The exercise asks for every line of the data to be reproduced exactly.

>> BEGIN SOURCE DATA

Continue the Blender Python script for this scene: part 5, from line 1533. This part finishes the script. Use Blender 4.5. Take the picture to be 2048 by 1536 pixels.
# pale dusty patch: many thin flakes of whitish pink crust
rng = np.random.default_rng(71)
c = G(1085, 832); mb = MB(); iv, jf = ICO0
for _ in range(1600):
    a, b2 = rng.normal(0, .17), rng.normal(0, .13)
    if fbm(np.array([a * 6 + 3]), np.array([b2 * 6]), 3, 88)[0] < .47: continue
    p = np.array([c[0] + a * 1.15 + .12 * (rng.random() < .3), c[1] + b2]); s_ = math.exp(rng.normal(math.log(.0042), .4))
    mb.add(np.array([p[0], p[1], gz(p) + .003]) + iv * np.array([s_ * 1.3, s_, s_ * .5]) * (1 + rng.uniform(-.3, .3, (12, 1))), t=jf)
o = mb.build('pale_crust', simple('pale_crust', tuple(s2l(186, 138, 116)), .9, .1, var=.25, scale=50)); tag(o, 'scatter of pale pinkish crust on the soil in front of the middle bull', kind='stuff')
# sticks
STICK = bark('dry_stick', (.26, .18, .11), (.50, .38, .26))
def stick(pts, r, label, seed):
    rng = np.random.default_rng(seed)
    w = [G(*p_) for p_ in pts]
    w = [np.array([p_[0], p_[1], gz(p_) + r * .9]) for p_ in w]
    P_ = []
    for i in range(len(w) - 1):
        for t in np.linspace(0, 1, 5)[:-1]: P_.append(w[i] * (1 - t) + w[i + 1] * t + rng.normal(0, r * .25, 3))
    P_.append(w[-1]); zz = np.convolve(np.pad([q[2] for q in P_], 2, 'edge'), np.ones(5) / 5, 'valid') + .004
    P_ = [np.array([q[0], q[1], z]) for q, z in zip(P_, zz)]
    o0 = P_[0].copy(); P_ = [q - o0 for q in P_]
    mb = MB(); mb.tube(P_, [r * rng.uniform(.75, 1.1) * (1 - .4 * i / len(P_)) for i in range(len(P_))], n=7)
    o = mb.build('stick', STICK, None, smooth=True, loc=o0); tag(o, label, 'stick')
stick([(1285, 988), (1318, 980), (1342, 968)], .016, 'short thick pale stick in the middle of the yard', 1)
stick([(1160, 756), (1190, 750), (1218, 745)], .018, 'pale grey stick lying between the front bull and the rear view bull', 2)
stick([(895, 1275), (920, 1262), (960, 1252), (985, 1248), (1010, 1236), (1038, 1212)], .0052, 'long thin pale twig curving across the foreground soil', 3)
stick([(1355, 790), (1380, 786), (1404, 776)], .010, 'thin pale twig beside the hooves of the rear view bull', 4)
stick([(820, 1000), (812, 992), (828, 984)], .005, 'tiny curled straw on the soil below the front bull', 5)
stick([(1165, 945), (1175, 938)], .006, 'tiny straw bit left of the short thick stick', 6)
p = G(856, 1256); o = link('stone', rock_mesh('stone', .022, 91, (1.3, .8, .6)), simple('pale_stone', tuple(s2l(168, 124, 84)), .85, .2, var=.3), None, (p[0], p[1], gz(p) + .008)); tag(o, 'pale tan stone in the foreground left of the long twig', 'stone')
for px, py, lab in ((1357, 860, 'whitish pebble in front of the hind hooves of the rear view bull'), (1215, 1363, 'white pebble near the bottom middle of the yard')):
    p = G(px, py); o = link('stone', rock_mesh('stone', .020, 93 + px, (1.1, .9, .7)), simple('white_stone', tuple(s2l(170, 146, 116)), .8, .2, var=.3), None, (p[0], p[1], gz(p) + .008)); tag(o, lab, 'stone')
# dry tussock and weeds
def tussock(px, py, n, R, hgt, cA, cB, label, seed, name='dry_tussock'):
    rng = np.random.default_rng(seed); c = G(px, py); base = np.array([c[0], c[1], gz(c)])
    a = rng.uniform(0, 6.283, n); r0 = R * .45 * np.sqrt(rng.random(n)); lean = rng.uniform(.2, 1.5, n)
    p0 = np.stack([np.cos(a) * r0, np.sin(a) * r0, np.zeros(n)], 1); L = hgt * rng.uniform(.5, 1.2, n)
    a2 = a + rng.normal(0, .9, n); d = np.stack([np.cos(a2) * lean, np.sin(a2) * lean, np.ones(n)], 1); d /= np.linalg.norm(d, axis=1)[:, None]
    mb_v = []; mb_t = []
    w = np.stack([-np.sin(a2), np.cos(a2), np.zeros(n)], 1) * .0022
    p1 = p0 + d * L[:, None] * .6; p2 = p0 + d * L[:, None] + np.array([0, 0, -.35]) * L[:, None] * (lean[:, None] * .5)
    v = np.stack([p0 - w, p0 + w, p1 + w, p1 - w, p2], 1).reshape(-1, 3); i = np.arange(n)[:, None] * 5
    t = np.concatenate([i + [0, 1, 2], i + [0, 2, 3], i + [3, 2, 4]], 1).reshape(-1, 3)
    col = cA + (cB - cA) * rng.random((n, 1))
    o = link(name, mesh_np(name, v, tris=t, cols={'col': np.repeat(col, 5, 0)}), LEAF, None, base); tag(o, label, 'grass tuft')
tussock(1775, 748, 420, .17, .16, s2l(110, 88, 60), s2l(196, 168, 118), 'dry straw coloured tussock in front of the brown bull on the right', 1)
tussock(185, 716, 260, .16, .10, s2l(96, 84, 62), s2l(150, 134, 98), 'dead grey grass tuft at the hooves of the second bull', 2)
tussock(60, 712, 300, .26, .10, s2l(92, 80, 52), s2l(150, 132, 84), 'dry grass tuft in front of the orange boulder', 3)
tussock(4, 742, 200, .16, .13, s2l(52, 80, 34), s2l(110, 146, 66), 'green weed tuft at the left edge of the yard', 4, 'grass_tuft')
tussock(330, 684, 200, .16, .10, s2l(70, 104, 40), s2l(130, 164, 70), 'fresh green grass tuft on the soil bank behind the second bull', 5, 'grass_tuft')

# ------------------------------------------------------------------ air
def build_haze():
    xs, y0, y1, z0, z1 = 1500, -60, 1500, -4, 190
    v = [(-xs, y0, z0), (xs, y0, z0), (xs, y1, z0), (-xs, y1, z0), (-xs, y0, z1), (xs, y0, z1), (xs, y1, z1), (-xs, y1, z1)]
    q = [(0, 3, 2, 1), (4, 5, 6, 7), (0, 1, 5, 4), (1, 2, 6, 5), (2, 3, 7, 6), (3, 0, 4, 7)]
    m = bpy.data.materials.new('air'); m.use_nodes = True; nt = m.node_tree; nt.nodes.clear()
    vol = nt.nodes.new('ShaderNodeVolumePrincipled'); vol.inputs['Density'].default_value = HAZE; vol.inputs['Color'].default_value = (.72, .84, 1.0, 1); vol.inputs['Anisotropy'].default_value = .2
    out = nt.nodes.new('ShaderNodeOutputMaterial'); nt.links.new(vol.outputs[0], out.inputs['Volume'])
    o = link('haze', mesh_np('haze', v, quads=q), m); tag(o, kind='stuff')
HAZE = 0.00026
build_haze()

>> END SOURCE DATA

# [FULL RESPONSE]
Continue the Blender Python script for this scene: part 5, from line 1533. This part finishes the script. Use Blender 4.5. Take the picture to be 2048 by 1536 pixels.
# pale dusty patch: many thin flakes of whitish pink crust
rng = np.random.default_rng(71)
c = G(1085, 832); mb = MB(); iv, jf = ICO0
for _ in range(1600):
    a, b2 = rng.normal(0, .17), rng.normal(0, .13)
    if fbm(np.array([a * 6 + 3]), np.array([b2 * 6]), 3, 88)[0] < .47: continue
    p = np.array([c[0] + a * 1.15 + .12 * (rng.random() < .3), c[1] + b2]); s_ = math.exp(rng.normal(math.log(.0042), .4))
    mb.add(np.array([p[0], p[1], gz(p) + .003]) + iv * np.array([s_ * 1.3, s_, s_ * .5]) * (1 + rng.uniform(-.3, .3, (12, 1))), t=jf)
o = mb.build('pale_crust', simple('pale_crust', tuple(s2l(186, 138, 116)), .9, .1, var=.25, scale=50)); tag(o, 'scatter of pale pinkish crust on the soil in front of the middle bull', kind='stuff')
# sticks
STICK = bark('dry_stick', (.26, .18, .11), (.50, .38, .26))
def stick(pts, r, label, seed):
    rng = np.random.default_rng(seed)
    w = [G(*p_) for p_ in pts]
    w = [np.array([p_[0], p_[1], gz(p_) + r * .9]) for p_ in w]
    P_ = []
    for i in range(len(w) - 1):
        for t in np.linspace(0, 1, 5)[:-1]: P_.append(w[i] * (1 - t) + w[i + 1] * t + rng.normal(0, r * .25, 3))
    P_.append(w[-1]); zz = np.convolve(np.pad([q[2] for q in P_], 2, 'edge'), np.ones(5) / 5, 'valid') + .004
    P_ = [np.array([q[0], q[1], z]) for q, z in zip(P_, zz)]
    o0 = P_[0].copy(); P_ = [q - o0 for q in P_]
    mb = MB(); mb.tube(P_, [r * rng.uniform(.75, 1.1) * (1 - .4 * i / len(P_)) for i in range(len(P_))], n=7)
    o = mb.build('stick', STICK, None, smooth=True, loc=o0); tag(o, label, 'stick')
stick([(1285, 988), (1318, 980), (1342, 968)], .016, 'short thick pale stick in the middle of the yard', 1)
stick([(1160, 756), (1190, 750), (1218, 745)], .018, 'pale grey stick lying between the front bull and the rear view bull', 2)
stick([(895, 1275), (920, 1262), (960, 1252), (985, 1248), (1010, 1236), (1038, 1212)], .0052, 'long thin pale twig curving across the foreground soil', 3)
stick([(1355, 790), (1380, 786), (1404, 776)], .010, 'thin pale twig beside the hooves of the rear view bull', 4)
stick([(820, 1000), (812, 992), (828, 984)], .005, 'tiny curled straw on the soil below the front bull', 5)
stick([(1165, 945), (1175, 938)], .006, 'tiny straw bit left of the short thick stick', 6)
p = G(856, 1256); o = link('stone', rock_mesh('stone', .022, 91, (1.3, .8, .6)), simple('pale_stone', tuple(s2l(168, 124, 84)), .85, .2, var=.3), None, (p[0], p[1], gz(p) + .008)); tag(o, 'pale tan stone in the foreground left of the long twig', 'stone')
for px, py, lab in ((1357, 860, 'whitish pebble in front of the hind hooves of the rear view bull'), (1215, 1363, 'white pebble near the bottom middle of the yard')):
    p = G(px, py); o = link('stone', rock_mesh('stone', .020, 93 + px, (1.1, .9, .7)), simple('white_stone', tuple(s2l(170, 146, 116)), .8, .2, var=.3), None, (p[0], p[1], gz(p) + .008)); tag(o, lab, 'stone')
# dry tussock and weeds
def tussock(px, py, n, R, hgt, cA, cB, label, seed, name='dry_tussock'):
    rng = np.random.default_rng(seed); c = G(px, py); base = np.array([c[0], c[1], gz(c)])
    a = rng.uniform(0, 6.283, n); r0 = R * .45 * np.sqrt(rng.random(n)); lean = rng.uniform(.2, 1.5, n)
    p0 = np.stack([np.cos(a) * r0, np.sin(a) * r0, np.zeros(n)], 1); L = hgt * rng.uniform(.5, 1.2, n)
    a2 = a + rng.normal(0, .9, n); d = np.stack([np.cos(a2) * lean, np.sin(a2) * lean, np.ones(n)], 1); d /= np.linalg.norm(d, axis=1)[:, None]
    mb_v = []; mb_t = []
    w = np.stack([-np.sin(a2), np.cos(a2), np.zeros(n)], 1) * .0022
    p1 = p0 + d * L[:, None] * .6; p2 = p0 + d * L[:, None] + np.array([0, 0, -.35]) * L[:, None] * (lean[:, None] * .5)
    v = np.stack([p0 - w, p0 + w, p1 + w, p1 - w, p2], 1).reshape(-1, 3); i = np.arange(n)[:, None] * 5
    t = np.concatenate([i + [0, 1, 2], i + [0, 2, 3], i + [3, 2, 4]], 1).reshape(-1, 3)
    col = cA + (cB - cA) * rng.random((n, 1))
    o = link(name, mesh_np(name, v, tris=t, cols={'col': np.repeat(col, 5, 0)}), LEAF, None, base); tag(o, label, 'grass tuft')
tussock(1775, 748, 420, .17, .16, s2l(110, 88, 60), s2l(196, 168, 118), 'dry straw coloured tussock in front of the brown bull on the right', 1)
tussock(185, 716, 260, .16, .10, s2l(96, 84, 62), s2l(150, 134, 98), 'dead grey grass tuft at the hooves of the second bull', 2)
tussock(60, 712, 300, .26, .10, s2l(92, 80, 52), s2l(150, 132, 84), 'dry grass tuft in front of the orange boulder', 3)
tussock(4, 742, 200, .16, .13, s2l(52, 80, 34), s2l(110, 146, 66), 'green weed tuft at the left edge of the yard', 4, 'grass_tuft')
tussock(330, 684, 200, .16, .10, s2l(70, 104, 40), s2l(130, 164, 70), 'fresh green grass tuft on the soil bank behind the second bull', 5, 'grass_tuft')

# ------------------------------------------------------------------ air
def build_haze():
    xs, y0, y1, z0, z1 = 1500, -60, 1500, -4, 190
    v = [(-xs, y0, z0), (xs, y0, z0), (xs, y1, z0), (-xs, y1, z0), (-xs, y0, z1), (xs, y0, z1), (xs, y1, z1), (-xs, y1, z1)]
    q = [(0, 3, 2, 1), (4, 5, 6, 7), (0, 1, 5, 4), (1, 2, 6, 5), (2, 3, 7, 6), (3, 0, 4, 7)]
    m = bpy.data.materials.new('air'); m.use_nodes = True; nt = m.node_tree; nt.nodes.clear()
    vol = nt.nodes.new('ShaderNodeVolumePrincipled'); vol.inputs['Density'].default_value = HAZE; vol.inputs['Color'].default_value = (.72, .84, 1.0, 1); vol.inputs['Anisotropy'].default_value = .2
    out = nt.nodes.new('ShaderNodeOutputMaterial'); nt.links.new(vol.outputs[0], out.inputs['Volume'])
    o = link('haze', mesh_np('haze', v, quads=q), m); tag(o, kind='stuff')
HAZE = 0.00026
build_haze()